Another result of the experiments was the identification of a new direction for optimization - splitting the input data processing process into equivalence classes so that processing takes place in parallel not only using GPU and TPU capacities, but also CPU. An approximate conditional partitioning scheme is shown in Figure 5. Despite the fact that the central processor is not designed to perform this kind of operation, with proper partitioning, it gave an increase in execution speed.

Figure 5 – Splitting the processing object by equivalence classes

As further areas of work, it is planned to investigate the application of the proposed method to mobile devices running the Android operating system ^[19], as well as to implement in practice the synthesis of several algorithms for optimizing machine learning models.

For the practical implementation of such a solution, a separate study and comparison of the performance of various machine learning algorithms on iOS mobile devices will be conducted as part of the dissertation and scientific work.

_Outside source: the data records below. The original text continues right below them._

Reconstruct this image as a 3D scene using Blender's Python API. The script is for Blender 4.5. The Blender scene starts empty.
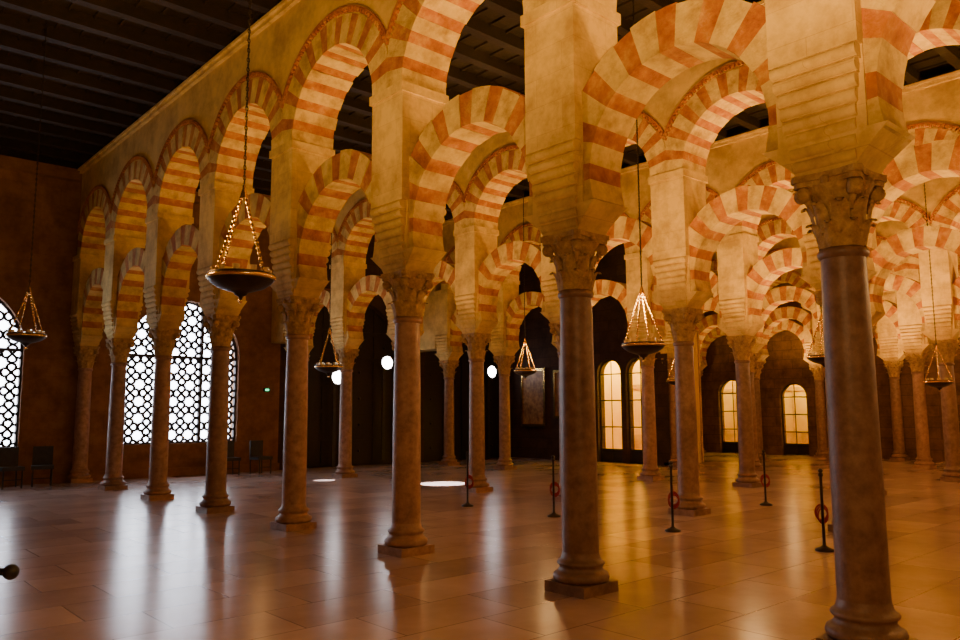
import bpy, math, random
from mathutils import Vector, Matrix
random.seed(4)
S=bpy.context.scene
pi=math.pi
cos,sin=math.cos,math.sin

# ------------------------------------------------------------------ materials
def new_mat(name):
    m=bpy.data.materials.new(name); m.use_nodes=True
    nt=m.node_tree; b=nt.nodes['Principled BSDF']
    return m,nt,b
def N(nt,t,**k):
    n=nt.nodes.new(t)
    for a,v in k.items(): setattr(n,a,v)
    return n
def ramp(nt,fac,stops):
    r=N(nt,'ShaderNodeValToRGB'); e=r.color_ramp.elements
    while len(e)<len(stops): e.new(0.5)
    for i,(p,c) in enumerate(stops):
        e[i].position=p; e[i].color=(*c,1)
    nt.links.new(fac,r.inputs[0]); return r.outputs[0]
def noise_mat(name,c1,c2,scale=3,rough=.85,bump=.3,bscale=25,metal=0,stops=None,rand=0,stain=0):
    m,nt,b=new_mat(name); L=nt.links.new
    geo=N(nt,'ShaderNodeNewGeometry')
    n=N(nt,'ShaderNodeTexNoise'); n.inputs['Scale'].default_value=scale; n.inputs['Detail'].default_value=6
    n.inputs['Roughness'].default_value=.65
    L(geo.outputs['Position'],n.inputs['Vector'])
    col=ramp(nt,n.outputs['Fac'],stops or [(.3,c1),(.7,c2)])
    if stain:
        n3=N(nt,'ShaderNodeTexNoise'); n3.inputs['Scale'].default_value=1.4; n3.inputs['Detail'].default_value=8; n3.inputs['Roughness'].default_value=.7
        L(geo.outputs['Position'],n3.inputs['Vector'])
        r3=ramp(nt,n3.outputs['Fac'],[(.36,(1-stain,1-stain*1.08,1-stain*1.15)),(.58,(1,1,1))])
        mm=N(nt,'ShaderNodeMixRGB',blend_type='MULTIPLY'); mm.inputs[0].default_value=1
        L(col,mm.inputs[1]); L(r3,mm.inputs[2]); col=mm.outputs[0]
    if rand:
        oi=N(nt,'ShaderNodeObjectInfo'); hs=N(nt,'ShaderNodeHueSaturation')
        mr=N(nt,'ShaderNodeMapRange'); mr.inputs['To Min'].default_value=1-rand; mr.inputs['To Max'].default_value=1+rand
        L(oi.outputs['Random'],mr.inputs['Value']); L(mr.outputs[0],hs.inputs['Value']); L(col,hs.inputs['Color']); col=hs.outputs[0]
    L(col,b.inputs['Base Color'])
    b.inputs['Roughness'].default_value=rough; b.inputs['Metallic'].default_value=metal
    if bump:
        n2=N(nt,'ShaderNodeTexNoise'); n2.inputs['Scale'].default_value=bscale; n2.inputs['Detail'].default_value=5
        L(geo.outputs['Position'],n2.inputs['Vector'])
        bp=N(nt,'ShaderNodeBump'); bp.inputs['Strength'].default_value=bump; bp.inputs['Distance'].default_value=.03
        L(n2.outputs['Fac'],bp.inputs['Height']); L(bp.outputs[0],b.inputs['Normal'])
    return m
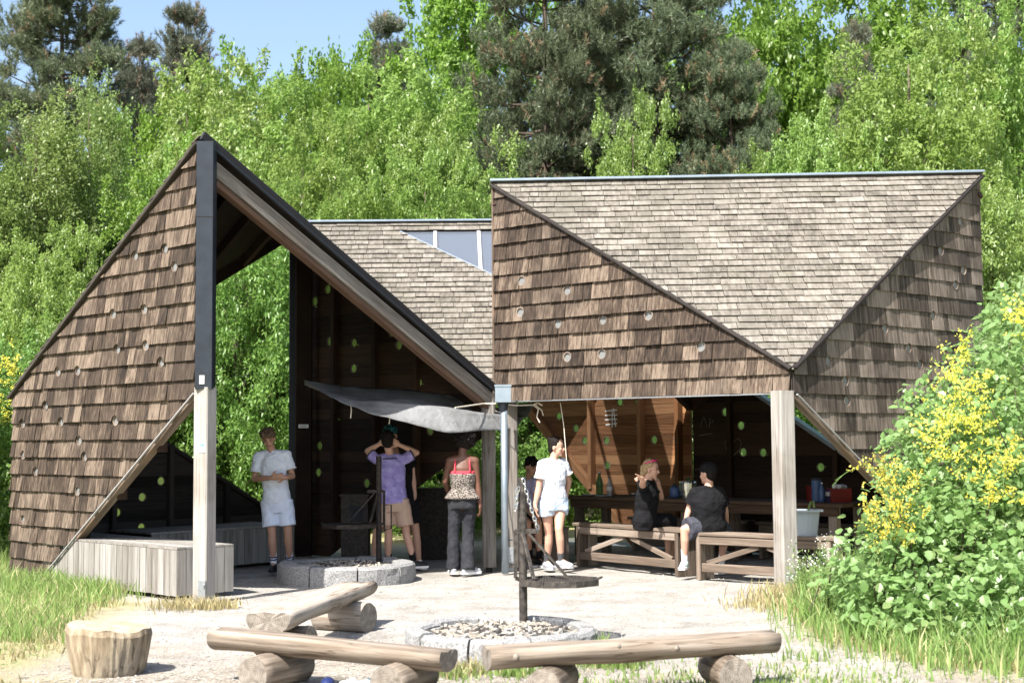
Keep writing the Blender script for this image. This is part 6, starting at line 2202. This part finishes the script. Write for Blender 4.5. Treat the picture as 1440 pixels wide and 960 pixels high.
PROTO = {}
def proto_tree(kind, seed):
    rng = np.random.default_rng(seed)
    o = empty('tree', (0, 0, -500), 'prototype', 'tree')
    if kind == 'willow':
        H, Rr, mat = 9.0, 3.6, 'leaf_yellowgreen'
        lb = lobes_round(rng, H, Rr, 0.4, 34, 0.85)
        V, T, ti, P = crown_leaves(rng, lb, 820, 92, 0.135, 0.078, 0.58, up=0.2, droop=0.2, flat=0.7, bias=0.33)
        tr = (0.16, 70)
    elif kind == 'maple':
        H, Rr, mat = 9.0, 3.4, 'leaf_maple'
        lb = lobes_round(rng, H, Rr, 0.6, 32, 0.8)
        V, T, ti, P = crown_leaves(rng, lb, 640, 90, 0.14, 0.105, 0.58, up=0.1, flat=1.1, bias=0.33)
        tr = (0.18, 60)
    elif kind == 'olive':
        H, Rr, mat = 8.0, 2.0, 'leaf_olive'
        lb = [(0, 0, H * 0.5, 1.0, 1.0, H * 0.48)]
        for _ in range(22):
            a, t = rng.uniform(0, 6.28), rng.uniform(0.04, 0.9)
            rd = 1.45 * (1 - t * 0.6)
            lb.append((rd * math.cos(a), rd * math.sin(a), H * t, 0.5, 0.5, 1.0))
        V, T, ti, P = crown_leaves(rng, lb, 900, 52, 0.085, 0.055, 0.5, up=0.8, flat=0.5, bias=0.4)
        tr = (0.12, 60)
    elif kind == 'shrub':
        H, Rr, mat = 4.5, 2.3, 'leaf_understory'
        lb = lobes_round(rng, H, Rr, 0.0, 20)
        V, T, ti, P = crown_leaves(rng, lb, 650, 46, 0.115, 0.07, 0.5, up=0.3, flat=0.8, bias=0.36)
        tr = (0.06, 60)
    crown = np_mesh('crown', V, T, ti, mat, o)
    trunk_mesh(rng, 'trunk', H, tr[0], P, tr[1], 'bark', o)
    return o, H, Rr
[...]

The main purpose of this article is to determine the effectiveness and compare the performance of various algorithms in order to identify the most suitable ones for use on iOS devices.  To do this, standard datasets were used, such as "MNIST" for handwritten digit recognition and "ImageNet" ^[20] for image classification, in order to be able to compare the results with other studies. The experiments will take into account various factors that can affect the performance of algorithms, such as the size of the dataset, the complexity of the model and the selected parameters. Experiments were conducted with various settings of frameworks and libraries used with machine learning algorithms on mobile devices, and parameters to assess their impact on performance.